Manfred Pietschmann, im Wanderverein der Stadt organisiert und auch sonst engagierter Bürger, meint: „Ich bin noch hin- und hergerissen. Je mehr ich mich aber mit dem Profifußball im Allgemeinen auseinandersetze, je mehr überwiegt doch der Entschluss zum Zuschauen.“

Man lebe eben in einer neoliberalen Welt, da sei der Fußball, total überkommerzialisiert, keine Ausnahme. „Auch die Entscheidung der Fifa, die WM nach Katar zu vergeben, entspringt dem neoliberalen System. Pecuniam non olet, Geld stinkt nicht!“, so Pietschmann. „Wir verachten das, aber gehen zu den Spielen und schauen im TV zu.“

Franz Beckenbauer habe keine Sklaven in Katar gesehen. Der Bundes-Wirtschaftsminister Habeck buckele dort für Gas. „Was für eine Welt!
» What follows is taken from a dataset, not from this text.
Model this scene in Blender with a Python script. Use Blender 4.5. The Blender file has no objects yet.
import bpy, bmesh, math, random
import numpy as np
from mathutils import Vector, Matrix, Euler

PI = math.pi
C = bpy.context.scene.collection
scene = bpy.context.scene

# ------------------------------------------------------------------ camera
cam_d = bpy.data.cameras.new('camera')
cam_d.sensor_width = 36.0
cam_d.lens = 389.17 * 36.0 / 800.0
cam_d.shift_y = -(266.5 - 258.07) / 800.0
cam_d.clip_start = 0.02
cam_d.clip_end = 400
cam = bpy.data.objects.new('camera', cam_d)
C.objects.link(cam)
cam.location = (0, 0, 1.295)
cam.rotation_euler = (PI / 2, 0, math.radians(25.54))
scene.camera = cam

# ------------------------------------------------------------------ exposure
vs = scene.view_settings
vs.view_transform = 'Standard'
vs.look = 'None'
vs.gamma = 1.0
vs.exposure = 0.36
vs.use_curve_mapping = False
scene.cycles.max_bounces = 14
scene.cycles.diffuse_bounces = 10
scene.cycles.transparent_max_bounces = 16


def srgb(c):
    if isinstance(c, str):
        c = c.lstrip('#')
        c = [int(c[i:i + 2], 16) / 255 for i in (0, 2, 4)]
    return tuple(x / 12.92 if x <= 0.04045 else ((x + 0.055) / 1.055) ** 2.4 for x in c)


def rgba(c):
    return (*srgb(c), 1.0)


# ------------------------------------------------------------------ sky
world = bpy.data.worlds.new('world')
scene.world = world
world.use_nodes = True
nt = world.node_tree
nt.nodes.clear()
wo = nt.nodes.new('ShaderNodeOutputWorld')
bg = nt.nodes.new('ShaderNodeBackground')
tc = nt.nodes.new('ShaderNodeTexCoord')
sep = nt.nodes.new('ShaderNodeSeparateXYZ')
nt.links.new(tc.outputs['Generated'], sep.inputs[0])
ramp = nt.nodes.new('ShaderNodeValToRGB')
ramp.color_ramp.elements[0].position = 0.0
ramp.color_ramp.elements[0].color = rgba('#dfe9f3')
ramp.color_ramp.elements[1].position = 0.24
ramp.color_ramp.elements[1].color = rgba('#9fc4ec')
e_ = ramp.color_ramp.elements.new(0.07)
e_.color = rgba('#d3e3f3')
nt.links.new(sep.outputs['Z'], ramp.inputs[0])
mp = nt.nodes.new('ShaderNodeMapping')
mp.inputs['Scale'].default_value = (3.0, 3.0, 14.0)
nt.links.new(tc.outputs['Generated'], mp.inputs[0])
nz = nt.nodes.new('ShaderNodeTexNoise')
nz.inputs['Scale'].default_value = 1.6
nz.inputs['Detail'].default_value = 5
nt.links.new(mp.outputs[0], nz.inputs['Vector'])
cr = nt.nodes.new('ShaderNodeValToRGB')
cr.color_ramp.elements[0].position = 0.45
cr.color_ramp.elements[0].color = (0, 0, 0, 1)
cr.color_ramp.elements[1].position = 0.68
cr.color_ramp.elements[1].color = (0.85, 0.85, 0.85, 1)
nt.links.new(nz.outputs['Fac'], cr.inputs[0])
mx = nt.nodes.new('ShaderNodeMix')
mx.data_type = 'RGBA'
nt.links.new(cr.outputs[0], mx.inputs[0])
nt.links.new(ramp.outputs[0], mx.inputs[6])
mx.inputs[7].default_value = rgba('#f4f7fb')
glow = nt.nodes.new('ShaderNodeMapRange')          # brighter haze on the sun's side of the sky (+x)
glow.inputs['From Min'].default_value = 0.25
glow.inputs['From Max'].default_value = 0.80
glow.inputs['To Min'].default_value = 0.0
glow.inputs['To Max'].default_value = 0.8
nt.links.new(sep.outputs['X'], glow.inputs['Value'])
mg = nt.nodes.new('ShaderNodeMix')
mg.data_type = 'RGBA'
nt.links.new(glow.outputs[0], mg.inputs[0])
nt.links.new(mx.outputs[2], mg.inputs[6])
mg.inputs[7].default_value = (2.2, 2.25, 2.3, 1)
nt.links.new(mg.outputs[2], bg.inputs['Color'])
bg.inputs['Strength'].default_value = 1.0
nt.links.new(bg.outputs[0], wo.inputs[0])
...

Man könnte den Verstand verlieren. Wir machen Geschäfte ohne Skrupel“, meint er. Und: „Die Unverschämtheiten sind überall auf dieser Welt zu finden, da ist Katar leider keine Ausnahme.“

Diese beiden Beiträge kamen als Reaktion auf einen Kommentar unseres Redakteurs Tobias Weckenbrock, in dem er um Feedback bat, weil er sich noch nicht sicher sei, ob er schaue oder boykottiere. Seither sind etwa zwei Wochen vergangen und die Tendenz geht in Richtung „vereinzelt gucken, aber ohne große Begeisterung“.